Effects of Various Heat Inputs and Reheating Processes on the Microstructure and Properties of Low-Carbon Bainite Weld Metals Containing 4% Ni

The effects of welding heat inputs and reheating processes with various cooling rates were investigated by thermally simulated experiments on the microstructure, tensile strength and impact toughness of high-strength weld metals containing 4% Ni. The microstructure was characterized by scanning electron microscopy (SEM) and electron backscatter diffraction (EBSD). As a result, an extended continuous cooling transformation (e-CCT) diagram was established. The change in the microstructures is affected from three perspectives. The coarser grains and the generated martensite-austenite (M-A) constituents lead to the deterioration of impact toughness and ultimate tensile strength with the increase in heat inputs. The reheating processes with various cooling rates can change the microstructure, hardness, impact toughness and large angle boundaries.
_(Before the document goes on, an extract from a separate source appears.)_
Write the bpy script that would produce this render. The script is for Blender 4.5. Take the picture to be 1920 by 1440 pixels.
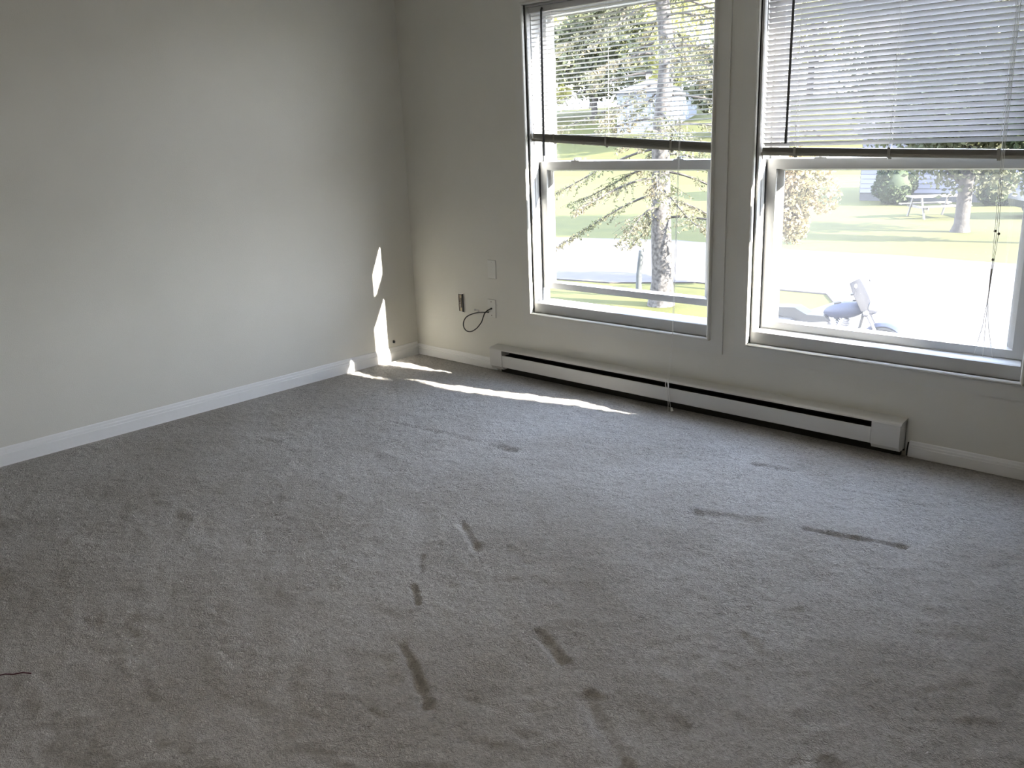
import bpy, math, random
import numpy as np
from mathutils import Vector, Matrix
for o in list(bpy.data.objects): bpy.data.objects.remove(o)
S = bpy.context.scene
col = S.collection
rnd = random.Random(7)
nr = np.random.RandomState(5)

# ------------------------------------------------------------- camera
cam = bpy.data.objects.new('camera', bpy.data.cameras.new('camera'))
col.objects.link(cam); S.camera = cam
cam.data.sensor_width = 36; cam.data.lens = 1612.54 * 36 / 1920
cam.data.clip_start = .05; cam.data.clip_end = 500
r_ = Vector((0.7311832, 0.6810478, -0.0393074)); u_ = Vector((-0.1617912, 0.2291010, 0.9598627))
f_ = Vector((-0.6627177, 0.6954759, -0.2777023))
M4 = Matrix((r_, u_, -f_)).transposed().to_4x4(); M4.translation = (4.3775, -3.6920, 1.4)
cam.matrix_world = M4

# ------------------------------------------------------------- sky, sun, exposure
SKY = 12.3
SUN = 55.0
w = bpy.data.worlds.new('sky'); S.world = w; w.use_nodes = True
nt = w.node_tree; bg = nt.nodes['Background']
tc = nt.nodes.new('ShaderNodeTexCoord'); sx = nt.nodes.new('ShaderNodeSeparateXYZ')
cr = nt.nodes.new('ShaderNodeValToRGB')
nt.links.new(tc.outputs['Generated'], sx.inputs[0]); nt.links.new(sx.outputs['Z'], cr.inputs[0])
cr.color_ramp.elements[0].position = 0.0; cr.color_ramp.elements[0].color = (.90, .94, 1, 1)
cr.color_ramp.elements[1].position = .7; cr.color_ramp.elements[1].color = (.58, .72, 1, 1)
nt.links.new(cr.outputs[0], bg.inputs[0]); bg.inputs[1].default_value = SKY
sl = bpy.data.lights.new('sun', 'SUN'); sun = bpy.data.objects.new('sun', sl); col.objects.link(sun)
sl.energy = SUN; sl.angle = math.radians(.6); sl.color = (1, .95, .86)
SD = Vector((-1, -.219, -.435))
sun.rotation_euler = SD.to_track_quat('-Z', 'Y').to_euler(); sun.location = (20, 6, 12)
S.view_settings.view_transform = 'Standard'; S.view_settings.look = 'None'
S.view_settings.exposure = 0.53; S.view_settings.gamma = 1; S.view_settings.use_curve_mapping = False
S.cycles.max_bounces = 10; S.cycles.diffuse_bounces = 6; S.cycles.transparent_max_bounces = 24

# ------------------------------------------------------------- materials
def mat(name, c, rough=.6, metal=0, var=.0, vscale=6, bump=0, bscale=60, spec=.4, trans=0, c2=None):
    m = bpy.data.materials.new(name); m.use_nodes = True; t = m.node_tree; b = t.nodes['Principled BSDF']
    b.inputs['Base Color'].default_value = (*c, 1); b.inputs['Roughness'].default_value = rough
    b.inputs['Metallic'].default_value = metal; b.inputs['Specular IOR Level'].default_value = spec
    co = t.nodes.new('ShaderNodeTexCoord')
    if var or c2:
        n = t.nodes.new('ShaderNodeTexNoise'); n.inputs['Scale'].default_value = vscale; n.inputs['Detail'].default_value = 5
        t.links.new(co.outputs['Object'], n.inputs['Vector'])
        r = t.nodes.new('ShaderNodeValToRGB'); r.color_ramp.elements[0].position = .35; r.color_ramp.elements[1].position = .65
        a = c2 if c2 else tuple(x * (1 - var) for x in c); z = c if c2 else tuple(min(1, x * (1 + var)) for x in c)
        r.color_ramp.elements[0].color = (*a, 1); r.color_ramp.elements[1].color = (*z, 1)
        t.links.new(n.outputs['Fac'], r.inputs[0]); t.links.new(r.outputs[0], b.inputs['Base Color'])
    if bump:
        n = t.nodes.new('ShaderNodeTexNoise'); n.inputs['Scale'].default_value = bscale; n.inputs['Detail'].default_value = 4
        t.links.new(co.outputs['Object'], n.inputs['Vector'])
        bp = t.nodes.new('ShaderNodeBump'); bp.inputs['Strength'].default_value = bump; bp.inputs['Distance'].default_value = .01
        t.links.new(n.outputs['Fac'], bp.inputs['Height']); t.links.new(bp.outputs[0], b.inputs['Normal'])
    if trans:
        tl = t.nodes.new('ShaderNodeBsdfTranslucent'); tl.inputs[0].default_value = (*c, 1)
        if var or c2: t.links.new(r.outputs[0], tl.inputs[0])
        mx = t.nodes.new('ShaderNodeMixShader'); mx.inputs[0].default_value = trans
        t.links.new(b.outputs[0], mx.inputs[1]); t.links.new(tl.outputs[0], mx.inputs[2])
        t.links.new(mx.outputs[0], t.nodes['Material Output'].inputs[0])
    return m
MW = mat('wall_paint', (.67, .655, .595), .55, var=.015, vscale=3, bump=.12, bscale=220, spec=.3)
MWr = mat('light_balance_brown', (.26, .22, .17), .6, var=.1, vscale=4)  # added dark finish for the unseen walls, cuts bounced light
MT = mat('trim_paint', (.78, .78, .77), .4, bump=.05, bscale=40)
MTc = mat('casing_paint', (.66, .65, .60), .4, bump=.05, bscale=40)
MV = mat('vinyl', (.54, .54, .53), .35)
MVd = mat('gap_shade_black', (.02, .02, .02), .6)  # stands in for the shade in the gap between sash and jamb
MC = mat('ceiling_paint', (.75, .75, .72), .8, bump=.3, bscale=90)
MH = mat('heater_enamel', (.62, .61, .58), .35, spec=.5)
MHd = mat('heater_inside', (.025, .023, .02), .7)
MSl = mat('slat_vinyl', (.55, .545, .55), .4, trans=.22)
MRl = mat('blind_shade_tone', (.30, .29, .25), .45)  # darker copy of the white blind plastic, backlit shade put into the colour
MCd = mat('cord', (.75, .74, .70), .8)
MWd = mat('wand_plastic', (.04, .04, .04), .3)
MBk = mat('black_rubber', (.012, .012, .012), .45)
MBr = mat('brass', (.36, .30, .20), .4, metal=.6, bump=.3, bscale=80)
MBx = mat('outlet_box', (.16, .13, .10), .6)
MPl = mat('plate_paint', (.70, .69, .64), .4)
MMt = mat('steel', (.75, .74, .72), .2, metal=1)

def carpet_mat():
    m = bpy.data.materials.new('carpet'); m.use_nodes = True; t = m.node_tree; b = t.nodes['Principled BSDF']
    b.inputs['Roughness'].default_value = .95; b.inputs['Specular IOR Level'].default_value = .1
    b.inputs['Sheen Weight'].default_value = .25; b.inputs['Sheen Roughness'].default_value = .5
    co = t.nodes.new('ShaderNodeTexCoord')
    def noise(s, d, r=.6, dist=0):
        n = t.nodes.new('ShaderNodeTexNoise'); n.inputs['Scale'].default_value = s; n.inputs['Detail'].default_value = d
        n.inputs['Roughness'].default_value = r; n.inputs['Distortion'].default_value = dist
        t.links.new(co.outputs['Object'], n.inputs['Vector']); return n
    a = noise(78, 5, .68, .9); bb = noise(1.6, 4, .55); cc = noise(230, 2)
    r = t.nodes.new('ShaderNodeValToRGB')
    r.color_ramp.elements[0].position = .30; r.color_ramp.elements[0].color = (.32, .294, .268, 1)  # shade between tufts put into the colour, low spots darker
    r.color_ramp.elements[1].position = .62; r.color_ramp.elements[1].color = (.64, .61, .572, 1)
    t.links.new(a.outputs['Fac'], r.inputs[0])
    r2 = t.nodes.new('ShaderNodeValToRGB')
    r2.color_ramp.elements[0].position = .32; r2.color_ramp.elements[0].color = (.78, .76, .72, 1)
    r2.color_ramp.elements[1].position = .62; r2.color_ramp.elements[1].color = (1, 1, 1, 1)
    t.links.new(bb.outputs['Fac'], r2.inputs[0])
    mx = t.nodes.new('ShaderNodeMix'); mx.data_type = 'RGBA'; mx.blend_type = 'MULTIPLY'; mx.inputs[0].default_value = 1
    t.links.new(r.outputs[0], mx.inputs[6]); t.links.new(r2.outputs[0], mx.inputs[7])
    t.links.new(mx.outputs[2], b.inputs['Base Color'])
    ad = t.nodes.new('ShaderNodeMath'); ad.operation = 'MULTIPLY_ADD'; ad.inputs[1].default_value = .35
    t.links.new(cc.outputs['Fac'], ad.inputs[0]); t.links.new(a.outputs['Fac'], ad.inputs[2])
    bp = t.nodes.new('ShaderNodeBump'); bp.inputs['Strength'].default_value = .9; bp.inputs['Distance'].default_value = .027
    t.links.new(ad.outputs[0], bp.inputs['Height']); t.links.new(bp.outputs[0], b.inputs['Normal'])
    return m

def glass_mat(name, tint=.96):
    m = bpy.data.materials.new(name); m.use_nodes = True; t = m.node_tree; t.nodes.remove(t.nodes['Principled BSDF'])
    tr = t.nodes.new('ShaderNodeBsdfTransparent'); tr.inputs[0].default_value = (tint, tint, tint, 1)
    g = t.nodes.new('ShaderNodeBsdfGlossy'); g.inputs['Roughness'].default_value = .01
    fr = t.nodes.new('ShaderNodeFresnel'); fr.inputs[0].default_value = 1.45
    ge = t.nodes.new('ShaderNodeNewGeometry'); iv = t.nodes.new('ShaderNodeMath'); iv.operation = 'SUBTRACT'; iv.inputs[0].default_value = 1
    mu = t.nodes.new('ShaderNodeMath'); mu.operation = 'MULTIPLY'; t.links.new(ge.outputs['Backfacing'], iv.inputs[1])
    t.links.new(fr.outputs[0], mu.inputs[0]); t.links.new(iv.outputs[0], mu.inputs[1])
    mx = t.nodes.new('ShaderNodeMixShader'); t.links.new(mu.outputs[0], mx.inputs[0])
    t.links.new(tr.outputs[0], mx.inputs[1]); t.links.new(g.outputs[0], mx.inputs[2])
    t.links.new(mx.outputs[0], t.nodes['Material Output'].inputs[0]); return m
def screen_mat(name, cover):
    m = bpy.data.materials.new(name); m.use_nodes = True; t = m.node_tree; t.nodes.remove(t.nodes['Principled BSDF'])
    tr = t.nodes.new('ShaderNodeBsdfTransparent')
    d = t.nodes.new('ShaderNodeBsdfTranslucent'); d.inputs[0].default_value = (.8, .8, .8, 1)
    e = t.nodes.new('ShaderNodeBsdfDiffuse'); e.inputs[0].default_value = (.6, .6, .6, 1)
    m2 = t.nodes.new('ShaderNodeMixShader'); m2.inputs[0].default_value = .4
    t.links.new(d.outputs[0], m2.inputs[1]); t.links.new(e.outputs[0], m2.inputs[2])
    mx = t.nodes.new('ShaderNodeMixShader'); mx.inputs[0].default_value = cover
    t.links.new(tr.outputs[0], mx.inputs[1]); t.links.new(m2.outputs[0], mx.inputs[2])
    t.links.new(mx.outputs[0], t.nodes['Material Output'].inputs[0]); return m
MG = glass_mat('window_glass'); MS = screen_mat('insect_mesh', .028)
MGd = glass_mat('smoked_windshield', .55)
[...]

When the heat input increases from 15.8 to 17.9 kJ/cm, the content of block ferrite decreases from the initial 18.9 to 8.5%, and the content of lath bainite increases accordingly. When the heat input is 20.6 kJ/cm, the content of block ferrite increases is 17.3% and the rest is lath bainite. The hardness first decreases in the lower cooling rate range (0.05~1 °C/s) and then increases at higher cooling rates. The minimum hardness at a cooling rate of 1 °C/s may be related to the decrease in the coarse block M-A constituents. The reheating process decreases the impact toughness at room temperature from 83 to 37.45 J for the specimen with a cooling rate of 30 °C/s and increases the impact toughness from 83 to 99.71 J for the specimen with a cooling rate of 0.5 °C/s. The impact toughness at −50 °C after the reheating processes decreases from 74 to 32 J, and the lowest impact toughness after the reheating processes reaches only 32 J. The proportion of high-angle grain boundaries (HAGBs) first increases from 12.13 to 26. 44% and then decreases to 16.34% with increasing cooling rate.